The Toyosu venue is being built as a major footprint. NPBH says the site will cover about 560 tsubo and include seven official Picklr and PPA Tour hard courts, along with AI coaching, a pro shop, event space, league play, tournament capability, booking systems and locker rooms. That mix matters because it positions the club as more than a place to rent court time. It is designed as a daily training base, a competition site and a social hub under one roof.
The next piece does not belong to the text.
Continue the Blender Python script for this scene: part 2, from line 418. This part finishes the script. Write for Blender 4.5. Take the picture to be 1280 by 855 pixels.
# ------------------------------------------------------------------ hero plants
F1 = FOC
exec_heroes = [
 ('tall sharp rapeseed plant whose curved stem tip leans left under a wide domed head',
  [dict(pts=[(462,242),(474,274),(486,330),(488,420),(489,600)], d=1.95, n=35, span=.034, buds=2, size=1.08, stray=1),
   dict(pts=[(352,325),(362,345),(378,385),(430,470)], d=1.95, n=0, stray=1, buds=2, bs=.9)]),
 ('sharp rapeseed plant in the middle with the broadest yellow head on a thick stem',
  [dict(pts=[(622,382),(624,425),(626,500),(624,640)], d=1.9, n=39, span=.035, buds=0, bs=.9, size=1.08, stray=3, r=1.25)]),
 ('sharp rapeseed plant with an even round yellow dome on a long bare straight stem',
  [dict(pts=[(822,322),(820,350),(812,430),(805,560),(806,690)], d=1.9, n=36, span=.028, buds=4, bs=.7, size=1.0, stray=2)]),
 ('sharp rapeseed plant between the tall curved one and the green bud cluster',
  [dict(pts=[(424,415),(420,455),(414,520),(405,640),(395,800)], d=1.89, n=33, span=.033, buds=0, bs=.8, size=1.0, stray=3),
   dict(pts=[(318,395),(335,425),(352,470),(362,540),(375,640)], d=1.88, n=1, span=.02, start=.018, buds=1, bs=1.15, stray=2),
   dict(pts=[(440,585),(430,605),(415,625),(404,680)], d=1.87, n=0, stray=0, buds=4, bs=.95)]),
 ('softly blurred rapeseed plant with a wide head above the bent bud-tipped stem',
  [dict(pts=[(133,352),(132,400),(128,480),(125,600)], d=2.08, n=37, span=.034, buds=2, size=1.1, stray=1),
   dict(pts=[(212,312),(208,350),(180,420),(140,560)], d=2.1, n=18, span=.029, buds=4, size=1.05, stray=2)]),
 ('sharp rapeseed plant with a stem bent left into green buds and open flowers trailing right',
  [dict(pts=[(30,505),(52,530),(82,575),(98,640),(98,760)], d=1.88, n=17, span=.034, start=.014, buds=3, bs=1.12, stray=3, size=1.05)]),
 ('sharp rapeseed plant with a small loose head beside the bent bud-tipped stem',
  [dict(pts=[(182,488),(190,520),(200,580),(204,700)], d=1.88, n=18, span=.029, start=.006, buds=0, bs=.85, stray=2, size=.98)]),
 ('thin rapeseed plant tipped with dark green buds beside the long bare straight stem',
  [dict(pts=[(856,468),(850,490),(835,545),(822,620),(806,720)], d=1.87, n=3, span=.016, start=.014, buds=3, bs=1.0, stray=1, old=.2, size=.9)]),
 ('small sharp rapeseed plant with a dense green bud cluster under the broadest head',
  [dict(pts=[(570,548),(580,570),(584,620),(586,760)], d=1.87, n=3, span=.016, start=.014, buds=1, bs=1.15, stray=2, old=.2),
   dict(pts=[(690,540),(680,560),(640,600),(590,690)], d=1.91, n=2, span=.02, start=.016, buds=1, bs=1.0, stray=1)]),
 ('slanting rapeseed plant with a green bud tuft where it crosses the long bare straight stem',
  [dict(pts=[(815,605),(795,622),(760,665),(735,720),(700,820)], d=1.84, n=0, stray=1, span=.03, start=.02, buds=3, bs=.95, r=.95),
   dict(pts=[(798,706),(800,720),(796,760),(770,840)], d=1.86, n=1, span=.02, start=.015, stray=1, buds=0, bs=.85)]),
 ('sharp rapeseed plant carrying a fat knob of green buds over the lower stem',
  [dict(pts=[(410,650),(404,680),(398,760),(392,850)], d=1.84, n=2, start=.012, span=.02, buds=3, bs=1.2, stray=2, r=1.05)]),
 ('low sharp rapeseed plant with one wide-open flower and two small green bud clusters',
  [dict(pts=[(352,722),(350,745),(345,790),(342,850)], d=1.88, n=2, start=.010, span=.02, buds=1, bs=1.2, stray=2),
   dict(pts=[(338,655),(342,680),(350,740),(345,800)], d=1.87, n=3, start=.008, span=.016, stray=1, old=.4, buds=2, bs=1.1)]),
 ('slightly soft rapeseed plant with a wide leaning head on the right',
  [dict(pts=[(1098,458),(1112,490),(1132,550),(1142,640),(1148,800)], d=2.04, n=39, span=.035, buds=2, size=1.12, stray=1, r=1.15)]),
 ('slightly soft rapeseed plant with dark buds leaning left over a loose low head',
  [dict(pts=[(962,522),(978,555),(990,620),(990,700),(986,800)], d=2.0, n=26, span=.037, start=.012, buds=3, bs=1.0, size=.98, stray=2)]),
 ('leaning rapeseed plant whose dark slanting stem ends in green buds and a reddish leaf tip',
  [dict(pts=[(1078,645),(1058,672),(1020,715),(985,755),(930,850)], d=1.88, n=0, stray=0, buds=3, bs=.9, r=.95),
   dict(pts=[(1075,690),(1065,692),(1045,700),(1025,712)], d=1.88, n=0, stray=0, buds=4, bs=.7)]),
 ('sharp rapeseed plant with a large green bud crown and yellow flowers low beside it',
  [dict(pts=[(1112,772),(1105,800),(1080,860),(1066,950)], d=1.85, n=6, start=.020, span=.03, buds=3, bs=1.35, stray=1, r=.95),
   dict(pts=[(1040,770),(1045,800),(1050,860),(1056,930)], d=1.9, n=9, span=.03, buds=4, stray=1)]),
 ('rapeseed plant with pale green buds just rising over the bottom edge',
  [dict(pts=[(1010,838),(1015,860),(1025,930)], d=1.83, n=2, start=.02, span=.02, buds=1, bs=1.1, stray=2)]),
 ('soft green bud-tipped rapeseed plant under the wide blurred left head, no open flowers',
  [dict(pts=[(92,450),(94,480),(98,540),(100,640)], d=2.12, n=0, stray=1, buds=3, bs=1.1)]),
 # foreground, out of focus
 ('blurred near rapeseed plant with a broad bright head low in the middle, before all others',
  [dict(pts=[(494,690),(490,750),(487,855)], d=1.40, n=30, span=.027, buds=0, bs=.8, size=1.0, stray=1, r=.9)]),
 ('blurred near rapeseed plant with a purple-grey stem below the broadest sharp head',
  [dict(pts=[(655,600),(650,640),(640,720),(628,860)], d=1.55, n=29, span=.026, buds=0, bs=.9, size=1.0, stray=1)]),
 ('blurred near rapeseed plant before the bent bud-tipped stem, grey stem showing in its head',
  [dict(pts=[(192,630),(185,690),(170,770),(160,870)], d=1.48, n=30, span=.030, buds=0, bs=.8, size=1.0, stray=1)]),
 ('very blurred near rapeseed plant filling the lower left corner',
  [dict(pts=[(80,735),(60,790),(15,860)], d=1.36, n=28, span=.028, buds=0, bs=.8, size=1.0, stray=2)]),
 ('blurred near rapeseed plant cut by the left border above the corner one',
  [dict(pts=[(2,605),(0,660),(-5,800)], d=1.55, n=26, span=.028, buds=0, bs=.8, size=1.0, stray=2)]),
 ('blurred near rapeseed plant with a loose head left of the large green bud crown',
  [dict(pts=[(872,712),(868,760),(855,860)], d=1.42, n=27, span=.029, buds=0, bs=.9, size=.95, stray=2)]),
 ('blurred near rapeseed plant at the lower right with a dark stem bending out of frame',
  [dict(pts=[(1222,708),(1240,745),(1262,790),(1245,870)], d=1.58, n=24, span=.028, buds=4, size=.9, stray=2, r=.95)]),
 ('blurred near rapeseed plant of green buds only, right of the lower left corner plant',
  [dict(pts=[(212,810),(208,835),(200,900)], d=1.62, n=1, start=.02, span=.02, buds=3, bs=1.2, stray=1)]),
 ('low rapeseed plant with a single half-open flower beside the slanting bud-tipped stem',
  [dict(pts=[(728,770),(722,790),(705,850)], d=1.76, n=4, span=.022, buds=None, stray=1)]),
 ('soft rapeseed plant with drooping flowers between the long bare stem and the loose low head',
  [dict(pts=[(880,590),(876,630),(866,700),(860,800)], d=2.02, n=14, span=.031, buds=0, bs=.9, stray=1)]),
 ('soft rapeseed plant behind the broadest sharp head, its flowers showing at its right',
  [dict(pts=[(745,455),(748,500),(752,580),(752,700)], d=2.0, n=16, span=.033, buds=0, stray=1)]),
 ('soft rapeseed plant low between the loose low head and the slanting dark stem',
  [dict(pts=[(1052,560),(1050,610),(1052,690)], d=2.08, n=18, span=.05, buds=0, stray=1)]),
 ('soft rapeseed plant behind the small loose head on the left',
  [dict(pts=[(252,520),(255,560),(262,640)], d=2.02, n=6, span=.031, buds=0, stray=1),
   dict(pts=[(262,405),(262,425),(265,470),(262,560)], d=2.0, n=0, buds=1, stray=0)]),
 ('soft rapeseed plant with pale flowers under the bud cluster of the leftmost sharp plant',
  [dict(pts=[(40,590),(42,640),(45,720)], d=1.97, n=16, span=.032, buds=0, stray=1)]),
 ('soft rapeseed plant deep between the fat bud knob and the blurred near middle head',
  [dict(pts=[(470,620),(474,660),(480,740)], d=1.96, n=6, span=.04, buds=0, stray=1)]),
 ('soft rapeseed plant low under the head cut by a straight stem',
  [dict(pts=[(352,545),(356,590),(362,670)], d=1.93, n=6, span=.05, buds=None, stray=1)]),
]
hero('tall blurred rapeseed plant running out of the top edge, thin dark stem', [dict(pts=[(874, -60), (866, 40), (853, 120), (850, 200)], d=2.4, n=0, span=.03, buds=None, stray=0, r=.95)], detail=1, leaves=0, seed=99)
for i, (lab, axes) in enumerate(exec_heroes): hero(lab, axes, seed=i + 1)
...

That model could change how pickleball is played in the Tokyo area. Japan has seen the sport spread through clubs, corporate events and media attention, but access to dedicated indoor courts has still been the bottleneck. A permanent facility in Toyosu would give regular players a fixed home, while the Makuhari pilot will test whether the brand’s approach can draw newcomers into repeat play rather than one-off visits.

AI-generated illustration
AI-generated illustration

The timing is also notable. NPBH secured The Picklr’s master franchise rights in Japan in May 2025 and has said it wants to build 20 indoor pickleball facilities nationwide over five years. The broader brand has already pushed into scale, with CNBC reporting that The Picklr had sold more than 500 franchises across the U.S., Canada and Japan and expected to reach 80 clubs by the end of 2025.

Japan’s competitive structure is also tightening around the same time. The Japan Pickleball Federation says it has more than 3,100 members, 52 partner organizations and official courts, while the Japan Pickleball Association and the Pickleball Japan Federation completed their integration agreement effective April 14, 2026. The unified Pickleball Japan banner gives the sport a cleaner national platform just as private capital is building premium places to play.

That combination of infrastructure, membership growth and a more unified governing setup could be decisive. If Toyosu and Makuhari deliver steady foot traffic, organized leagues and tournament demand, Tokyo may be the market where Japan’s pickleball scene shifts from scattered momentum to something closer to a true indoor circuit.